(Stored items)
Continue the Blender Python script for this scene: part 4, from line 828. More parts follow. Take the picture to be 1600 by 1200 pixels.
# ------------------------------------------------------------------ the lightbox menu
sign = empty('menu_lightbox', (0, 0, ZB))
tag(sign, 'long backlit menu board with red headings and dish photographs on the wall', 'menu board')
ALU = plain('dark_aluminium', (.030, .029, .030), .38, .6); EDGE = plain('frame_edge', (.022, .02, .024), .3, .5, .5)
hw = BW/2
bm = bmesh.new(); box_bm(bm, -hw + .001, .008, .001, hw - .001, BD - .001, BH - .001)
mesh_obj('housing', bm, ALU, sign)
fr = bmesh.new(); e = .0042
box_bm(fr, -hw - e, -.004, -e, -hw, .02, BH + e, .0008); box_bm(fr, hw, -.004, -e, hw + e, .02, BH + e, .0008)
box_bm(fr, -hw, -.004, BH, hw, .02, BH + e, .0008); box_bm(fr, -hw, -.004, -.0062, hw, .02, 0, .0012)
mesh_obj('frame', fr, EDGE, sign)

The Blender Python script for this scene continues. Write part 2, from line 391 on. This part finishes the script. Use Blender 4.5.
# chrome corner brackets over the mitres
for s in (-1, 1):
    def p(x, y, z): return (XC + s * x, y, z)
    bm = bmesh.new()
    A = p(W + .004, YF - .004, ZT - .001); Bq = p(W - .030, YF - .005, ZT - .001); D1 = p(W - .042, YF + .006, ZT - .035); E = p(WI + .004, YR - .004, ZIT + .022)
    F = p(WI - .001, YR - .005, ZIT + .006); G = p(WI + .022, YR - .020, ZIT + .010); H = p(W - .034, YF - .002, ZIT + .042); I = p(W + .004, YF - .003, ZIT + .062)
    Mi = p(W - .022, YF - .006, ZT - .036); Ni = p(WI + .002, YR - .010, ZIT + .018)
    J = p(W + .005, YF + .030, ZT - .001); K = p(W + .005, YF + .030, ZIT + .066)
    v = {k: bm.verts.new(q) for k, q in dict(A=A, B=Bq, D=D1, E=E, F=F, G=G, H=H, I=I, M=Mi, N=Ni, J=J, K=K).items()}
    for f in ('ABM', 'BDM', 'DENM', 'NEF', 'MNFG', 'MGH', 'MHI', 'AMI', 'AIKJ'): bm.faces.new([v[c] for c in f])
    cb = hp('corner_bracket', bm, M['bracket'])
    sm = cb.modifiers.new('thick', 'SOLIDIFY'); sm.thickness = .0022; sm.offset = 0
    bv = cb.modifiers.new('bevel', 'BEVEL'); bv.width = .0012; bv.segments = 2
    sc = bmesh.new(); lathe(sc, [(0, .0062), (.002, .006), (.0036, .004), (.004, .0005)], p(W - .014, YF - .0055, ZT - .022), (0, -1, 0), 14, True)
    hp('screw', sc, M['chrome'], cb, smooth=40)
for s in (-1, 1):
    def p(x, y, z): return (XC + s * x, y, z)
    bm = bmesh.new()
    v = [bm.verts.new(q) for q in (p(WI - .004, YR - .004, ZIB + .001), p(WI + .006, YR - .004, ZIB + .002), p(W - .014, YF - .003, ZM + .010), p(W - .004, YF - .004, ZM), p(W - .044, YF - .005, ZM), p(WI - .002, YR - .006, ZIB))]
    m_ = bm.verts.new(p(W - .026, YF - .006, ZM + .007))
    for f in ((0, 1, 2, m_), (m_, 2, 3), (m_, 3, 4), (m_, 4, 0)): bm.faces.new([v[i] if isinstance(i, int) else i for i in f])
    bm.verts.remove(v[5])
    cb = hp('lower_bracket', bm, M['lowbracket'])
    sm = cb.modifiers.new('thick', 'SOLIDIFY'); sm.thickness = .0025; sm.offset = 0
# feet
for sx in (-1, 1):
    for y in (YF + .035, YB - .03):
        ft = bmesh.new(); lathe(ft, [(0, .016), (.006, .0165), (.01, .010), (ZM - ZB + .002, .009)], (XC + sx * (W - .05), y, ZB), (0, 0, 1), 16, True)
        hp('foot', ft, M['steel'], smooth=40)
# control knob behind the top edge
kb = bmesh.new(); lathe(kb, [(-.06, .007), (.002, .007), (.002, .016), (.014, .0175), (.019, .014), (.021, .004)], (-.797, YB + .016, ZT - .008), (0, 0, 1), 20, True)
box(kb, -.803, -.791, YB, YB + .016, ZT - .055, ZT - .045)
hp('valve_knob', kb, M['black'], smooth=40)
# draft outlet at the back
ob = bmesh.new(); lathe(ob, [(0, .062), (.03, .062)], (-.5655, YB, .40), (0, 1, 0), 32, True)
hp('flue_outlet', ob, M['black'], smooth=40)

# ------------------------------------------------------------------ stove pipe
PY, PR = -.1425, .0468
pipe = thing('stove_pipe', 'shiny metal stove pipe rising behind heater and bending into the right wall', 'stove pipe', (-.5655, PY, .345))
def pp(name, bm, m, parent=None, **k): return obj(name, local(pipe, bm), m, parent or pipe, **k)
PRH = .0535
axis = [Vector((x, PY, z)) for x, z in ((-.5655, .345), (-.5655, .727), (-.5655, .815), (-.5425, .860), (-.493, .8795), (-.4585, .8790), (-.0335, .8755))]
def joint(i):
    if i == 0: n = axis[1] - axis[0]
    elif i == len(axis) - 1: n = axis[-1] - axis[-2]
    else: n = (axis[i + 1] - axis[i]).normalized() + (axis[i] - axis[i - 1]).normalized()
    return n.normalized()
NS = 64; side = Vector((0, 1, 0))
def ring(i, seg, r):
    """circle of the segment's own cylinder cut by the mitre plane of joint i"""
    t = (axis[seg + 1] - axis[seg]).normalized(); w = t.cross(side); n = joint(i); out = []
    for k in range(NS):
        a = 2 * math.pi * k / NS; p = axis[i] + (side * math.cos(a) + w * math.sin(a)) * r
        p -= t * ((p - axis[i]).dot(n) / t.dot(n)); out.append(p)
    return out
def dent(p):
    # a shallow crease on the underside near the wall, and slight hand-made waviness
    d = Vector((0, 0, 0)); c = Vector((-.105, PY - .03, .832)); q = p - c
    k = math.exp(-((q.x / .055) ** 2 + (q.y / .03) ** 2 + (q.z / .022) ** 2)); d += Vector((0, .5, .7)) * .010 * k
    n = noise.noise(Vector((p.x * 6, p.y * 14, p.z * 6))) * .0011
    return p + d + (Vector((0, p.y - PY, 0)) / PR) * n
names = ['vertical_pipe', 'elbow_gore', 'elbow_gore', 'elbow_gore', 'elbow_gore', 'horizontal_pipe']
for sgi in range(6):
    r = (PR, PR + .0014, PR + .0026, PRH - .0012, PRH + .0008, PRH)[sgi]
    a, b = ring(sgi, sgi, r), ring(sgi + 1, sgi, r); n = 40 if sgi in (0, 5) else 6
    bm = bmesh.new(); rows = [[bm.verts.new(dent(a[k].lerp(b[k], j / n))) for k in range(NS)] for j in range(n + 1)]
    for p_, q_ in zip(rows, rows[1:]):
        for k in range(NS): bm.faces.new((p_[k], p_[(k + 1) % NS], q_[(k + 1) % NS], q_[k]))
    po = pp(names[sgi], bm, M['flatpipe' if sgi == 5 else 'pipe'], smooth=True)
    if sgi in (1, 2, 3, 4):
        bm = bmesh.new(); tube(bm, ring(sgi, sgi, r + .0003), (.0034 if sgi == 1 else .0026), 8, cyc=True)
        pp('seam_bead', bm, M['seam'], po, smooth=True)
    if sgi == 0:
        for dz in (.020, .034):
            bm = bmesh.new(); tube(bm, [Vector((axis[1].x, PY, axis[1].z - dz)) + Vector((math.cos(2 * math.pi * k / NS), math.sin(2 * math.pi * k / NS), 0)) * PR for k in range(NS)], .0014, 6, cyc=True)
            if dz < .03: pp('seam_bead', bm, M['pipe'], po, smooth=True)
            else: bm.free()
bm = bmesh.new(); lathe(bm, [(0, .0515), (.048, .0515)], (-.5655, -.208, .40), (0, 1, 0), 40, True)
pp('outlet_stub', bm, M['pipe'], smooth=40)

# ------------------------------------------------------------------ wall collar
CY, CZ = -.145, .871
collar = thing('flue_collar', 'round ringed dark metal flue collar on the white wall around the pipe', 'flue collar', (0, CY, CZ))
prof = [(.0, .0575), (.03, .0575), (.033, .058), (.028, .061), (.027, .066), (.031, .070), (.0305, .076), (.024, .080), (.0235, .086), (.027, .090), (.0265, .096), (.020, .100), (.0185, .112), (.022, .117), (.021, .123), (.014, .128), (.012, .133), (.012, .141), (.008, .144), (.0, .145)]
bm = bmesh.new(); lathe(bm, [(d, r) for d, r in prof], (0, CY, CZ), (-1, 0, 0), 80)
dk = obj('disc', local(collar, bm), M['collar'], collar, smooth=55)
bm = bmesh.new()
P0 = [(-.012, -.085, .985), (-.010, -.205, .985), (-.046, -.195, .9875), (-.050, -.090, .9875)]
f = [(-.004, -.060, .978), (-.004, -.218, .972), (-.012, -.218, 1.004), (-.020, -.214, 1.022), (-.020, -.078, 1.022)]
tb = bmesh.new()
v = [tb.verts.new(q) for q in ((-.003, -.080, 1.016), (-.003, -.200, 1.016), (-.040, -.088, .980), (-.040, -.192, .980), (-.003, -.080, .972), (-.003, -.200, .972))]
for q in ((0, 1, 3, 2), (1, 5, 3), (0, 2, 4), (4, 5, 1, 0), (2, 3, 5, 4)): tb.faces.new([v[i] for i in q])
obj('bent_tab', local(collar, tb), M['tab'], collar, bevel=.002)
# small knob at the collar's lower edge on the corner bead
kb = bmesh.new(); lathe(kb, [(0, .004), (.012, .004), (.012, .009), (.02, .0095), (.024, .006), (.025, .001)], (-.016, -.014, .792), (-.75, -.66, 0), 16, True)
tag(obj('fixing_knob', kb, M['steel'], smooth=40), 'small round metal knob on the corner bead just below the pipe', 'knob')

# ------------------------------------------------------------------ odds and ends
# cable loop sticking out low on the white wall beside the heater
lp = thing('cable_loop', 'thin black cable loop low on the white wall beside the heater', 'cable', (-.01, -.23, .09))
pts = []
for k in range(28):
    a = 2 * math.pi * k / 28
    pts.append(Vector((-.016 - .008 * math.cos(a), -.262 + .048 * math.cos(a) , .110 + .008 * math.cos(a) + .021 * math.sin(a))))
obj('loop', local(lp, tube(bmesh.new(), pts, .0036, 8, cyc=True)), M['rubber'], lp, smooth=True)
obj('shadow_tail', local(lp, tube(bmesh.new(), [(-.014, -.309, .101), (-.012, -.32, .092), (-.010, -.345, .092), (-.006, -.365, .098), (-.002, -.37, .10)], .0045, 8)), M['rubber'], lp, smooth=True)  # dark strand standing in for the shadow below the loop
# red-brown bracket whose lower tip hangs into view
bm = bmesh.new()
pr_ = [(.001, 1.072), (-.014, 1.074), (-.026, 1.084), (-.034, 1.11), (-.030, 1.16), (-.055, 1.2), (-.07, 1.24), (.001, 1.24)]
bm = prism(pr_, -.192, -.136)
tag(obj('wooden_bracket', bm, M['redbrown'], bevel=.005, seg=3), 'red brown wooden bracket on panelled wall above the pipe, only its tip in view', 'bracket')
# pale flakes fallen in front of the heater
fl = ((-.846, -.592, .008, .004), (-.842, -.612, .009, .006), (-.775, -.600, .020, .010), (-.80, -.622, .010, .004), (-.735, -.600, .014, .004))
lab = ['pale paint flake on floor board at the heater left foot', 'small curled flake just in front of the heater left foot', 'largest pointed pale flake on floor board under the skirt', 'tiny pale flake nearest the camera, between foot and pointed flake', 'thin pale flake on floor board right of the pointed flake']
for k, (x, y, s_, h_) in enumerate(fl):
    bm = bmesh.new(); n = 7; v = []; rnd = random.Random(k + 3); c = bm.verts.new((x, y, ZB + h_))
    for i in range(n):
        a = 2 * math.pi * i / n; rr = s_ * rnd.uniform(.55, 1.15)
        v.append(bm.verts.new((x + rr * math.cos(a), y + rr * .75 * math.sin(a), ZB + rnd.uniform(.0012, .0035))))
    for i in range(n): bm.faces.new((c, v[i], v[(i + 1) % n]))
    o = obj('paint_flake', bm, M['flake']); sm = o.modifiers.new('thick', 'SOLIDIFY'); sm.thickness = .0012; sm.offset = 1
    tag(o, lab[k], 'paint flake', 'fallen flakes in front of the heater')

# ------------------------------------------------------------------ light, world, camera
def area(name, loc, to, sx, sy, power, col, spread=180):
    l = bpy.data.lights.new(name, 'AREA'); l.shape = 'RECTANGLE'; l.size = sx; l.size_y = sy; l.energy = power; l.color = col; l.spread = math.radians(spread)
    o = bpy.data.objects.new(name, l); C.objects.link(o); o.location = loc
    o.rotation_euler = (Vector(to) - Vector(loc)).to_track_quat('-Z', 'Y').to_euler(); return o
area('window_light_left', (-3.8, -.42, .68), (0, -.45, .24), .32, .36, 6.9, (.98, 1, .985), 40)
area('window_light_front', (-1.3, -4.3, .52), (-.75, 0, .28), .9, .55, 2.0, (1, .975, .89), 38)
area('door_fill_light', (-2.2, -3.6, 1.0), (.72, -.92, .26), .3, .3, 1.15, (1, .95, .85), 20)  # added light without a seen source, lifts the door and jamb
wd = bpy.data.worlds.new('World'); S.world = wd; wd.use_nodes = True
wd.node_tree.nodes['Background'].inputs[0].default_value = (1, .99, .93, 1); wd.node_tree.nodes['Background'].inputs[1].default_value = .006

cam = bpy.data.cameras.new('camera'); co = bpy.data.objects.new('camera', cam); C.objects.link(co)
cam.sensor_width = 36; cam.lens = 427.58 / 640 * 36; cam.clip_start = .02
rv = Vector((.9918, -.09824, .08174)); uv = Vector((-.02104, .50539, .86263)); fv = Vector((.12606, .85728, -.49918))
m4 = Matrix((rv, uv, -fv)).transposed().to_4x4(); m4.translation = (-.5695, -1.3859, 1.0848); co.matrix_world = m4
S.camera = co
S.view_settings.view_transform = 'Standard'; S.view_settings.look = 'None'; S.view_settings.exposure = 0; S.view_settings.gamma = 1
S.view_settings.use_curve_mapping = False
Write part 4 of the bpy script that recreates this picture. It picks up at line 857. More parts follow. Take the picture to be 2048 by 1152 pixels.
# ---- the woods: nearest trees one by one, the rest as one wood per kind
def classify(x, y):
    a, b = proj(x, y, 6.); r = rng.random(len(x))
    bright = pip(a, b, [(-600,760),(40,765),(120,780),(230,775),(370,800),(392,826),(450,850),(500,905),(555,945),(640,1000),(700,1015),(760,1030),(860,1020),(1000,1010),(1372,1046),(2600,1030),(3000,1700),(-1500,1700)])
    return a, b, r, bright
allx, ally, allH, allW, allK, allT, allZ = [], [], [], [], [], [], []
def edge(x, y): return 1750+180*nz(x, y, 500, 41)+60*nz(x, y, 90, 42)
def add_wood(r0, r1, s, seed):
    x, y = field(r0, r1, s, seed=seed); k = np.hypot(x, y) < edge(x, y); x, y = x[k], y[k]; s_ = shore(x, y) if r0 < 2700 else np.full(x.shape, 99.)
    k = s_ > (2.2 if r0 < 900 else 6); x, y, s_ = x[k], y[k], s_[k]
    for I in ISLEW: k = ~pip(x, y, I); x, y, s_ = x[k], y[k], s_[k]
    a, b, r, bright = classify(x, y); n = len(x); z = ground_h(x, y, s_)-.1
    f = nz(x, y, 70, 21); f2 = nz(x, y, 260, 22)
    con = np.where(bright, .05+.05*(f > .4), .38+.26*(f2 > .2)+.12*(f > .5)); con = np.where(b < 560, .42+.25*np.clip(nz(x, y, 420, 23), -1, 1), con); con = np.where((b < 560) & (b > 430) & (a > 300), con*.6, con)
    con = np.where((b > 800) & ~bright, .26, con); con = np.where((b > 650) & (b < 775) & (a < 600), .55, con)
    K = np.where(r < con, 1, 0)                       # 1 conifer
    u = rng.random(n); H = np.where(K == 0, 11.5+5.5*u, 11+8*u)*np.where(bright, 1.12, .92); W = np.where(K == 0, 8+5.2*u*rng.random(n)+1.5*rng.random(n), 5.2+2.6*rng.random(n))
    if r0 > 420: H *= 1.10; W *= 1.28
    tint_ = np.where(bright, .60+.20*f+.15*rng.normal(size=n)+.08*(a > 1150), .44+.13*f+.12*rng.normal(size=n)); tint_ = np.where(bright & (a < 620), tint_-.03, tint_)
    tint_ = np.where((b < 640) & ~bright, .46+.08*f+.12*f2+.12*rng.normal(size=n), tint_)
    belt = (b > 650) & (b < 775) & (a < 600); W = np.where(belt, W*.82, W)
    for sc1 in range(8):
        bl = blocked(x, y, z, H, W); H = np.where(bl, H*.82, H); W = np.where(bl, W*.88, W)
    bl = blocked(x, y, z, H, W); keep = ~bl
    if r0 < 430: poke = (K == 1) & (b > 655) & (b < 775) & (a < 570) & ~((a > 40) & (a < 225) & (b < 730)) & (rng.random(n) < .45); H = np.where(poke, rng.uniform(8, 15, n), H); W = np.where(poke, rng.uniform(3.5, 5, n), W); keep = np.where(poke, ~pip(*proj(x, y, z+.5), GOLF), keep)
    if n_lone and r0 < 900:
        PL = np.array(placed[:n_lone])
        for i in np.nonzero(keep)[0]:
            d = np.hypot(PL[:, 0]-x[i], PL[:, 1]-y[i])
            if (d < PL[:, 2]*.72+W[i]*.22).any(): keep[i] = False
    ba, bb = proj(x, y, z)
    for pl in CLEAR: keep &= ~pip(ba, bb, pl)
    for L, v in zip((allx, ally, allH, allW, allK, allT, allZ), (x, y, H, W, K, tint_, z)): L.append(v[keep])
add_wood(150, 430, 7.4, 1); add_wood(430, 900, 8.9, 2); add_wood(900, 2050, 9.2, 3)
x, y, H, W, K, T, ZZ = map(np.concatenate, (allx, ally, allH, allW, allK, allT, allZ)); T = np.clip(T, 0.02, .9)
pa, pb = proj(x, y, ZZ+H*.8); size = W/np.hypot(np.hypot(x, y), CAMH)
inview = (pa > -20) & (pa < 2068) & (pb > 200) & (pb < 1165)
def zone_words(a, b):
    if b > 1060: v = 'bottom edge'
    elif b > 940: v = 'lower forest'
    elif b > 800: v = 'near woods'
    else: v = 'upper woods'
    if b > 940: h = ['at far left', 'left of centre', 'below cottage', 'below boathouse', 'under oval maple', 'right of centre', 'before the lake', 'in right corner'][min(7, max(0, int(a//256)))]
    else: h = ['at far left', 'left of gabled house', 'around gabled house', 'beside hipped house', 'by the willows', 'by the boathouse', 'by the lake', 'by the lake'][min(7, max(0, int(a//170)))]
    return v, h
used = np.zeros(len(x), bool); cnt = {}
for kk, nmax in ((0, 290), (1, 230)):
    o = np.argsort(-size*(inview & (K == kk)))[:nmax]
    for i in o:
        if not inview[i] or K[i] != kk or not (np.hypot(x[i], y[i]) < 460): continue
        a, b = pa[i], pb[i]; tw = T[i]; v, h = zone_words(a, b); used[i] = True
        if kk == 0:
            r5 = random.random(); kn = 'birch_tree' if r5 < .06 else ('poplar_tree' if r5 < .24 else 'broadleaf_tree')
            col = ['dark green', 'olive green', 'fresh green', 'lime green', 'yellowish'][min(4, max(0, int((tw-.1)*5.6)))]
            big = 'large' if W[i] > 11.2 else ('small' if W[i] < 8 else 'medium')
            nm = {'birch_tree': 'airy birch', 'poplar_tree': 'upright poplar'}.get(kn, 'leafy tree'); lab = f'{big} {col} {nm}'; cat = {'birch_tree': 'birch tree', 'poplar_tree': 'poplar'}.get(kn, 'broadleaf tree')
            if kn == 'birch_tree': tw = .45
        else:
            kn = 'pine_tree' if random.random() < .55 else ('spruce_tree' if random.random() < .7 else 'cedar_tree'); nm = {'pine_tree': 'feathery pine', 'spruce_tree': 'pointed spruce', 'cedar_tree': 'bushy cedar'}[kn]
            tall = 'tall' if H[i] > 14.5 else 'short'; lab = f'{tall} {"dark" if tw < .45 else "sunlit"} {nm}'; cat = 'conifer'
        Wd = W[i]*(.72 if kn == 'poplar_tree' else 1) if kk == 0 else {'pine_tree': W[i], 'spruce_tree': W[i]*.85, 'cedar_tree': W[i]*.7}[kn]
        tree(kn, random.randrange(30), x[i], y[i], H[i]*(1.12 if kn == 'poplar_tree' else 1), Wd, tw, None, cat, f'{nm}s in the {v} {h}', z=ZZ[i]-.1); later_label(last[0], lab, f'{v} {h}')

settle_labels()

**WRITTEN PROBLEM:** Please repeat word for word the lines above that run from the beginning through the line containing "mesh_obj('frame', fr, EDGE, sign)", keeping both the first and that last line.

**TASK RESPONSE:**
Continue the Blender Python script for this scene: part 4, from line 828. More parts follow. Take the picture to be 1600 by 1200 pixels.
# ------------------------------------------------------------------ the lightbox menu
sign = empty('menu_lightbox', (0, 0, ZB))
tag(sign, 'long backlit menu board with red headings and dish photographs on the wall', 'menu board')
ALU = plain('dark_aluminium', (.030, .029, .030), .38, .6); EDGE = plain('frame_edge', (.022, .02, .024), .3, .5, .5)
hw = BW/2
bm = bmesh.new(); box_bm(bm, -hw + .001, .008, .001, hw - .001, BD - .001, BH - .001)
mesh_obj('housing', bm, ALU, sign)
fr = bmesh.new(); e = .0042
box_bm(fr, -hw - e, -.004, -e, -hw, .02, BH + e, .0008); box_bm(fr, hw, -.004, -e, hw + e, .02, BH + e, .0008)
box_bm(fr, -hw, -.004, BH, hw, .02, BH + e, .0008); box_bm(fr, -hw, -.004, -.0062, hw, .02, 0, .0012)
mesh_obj('frame', fr, EDGE, sign)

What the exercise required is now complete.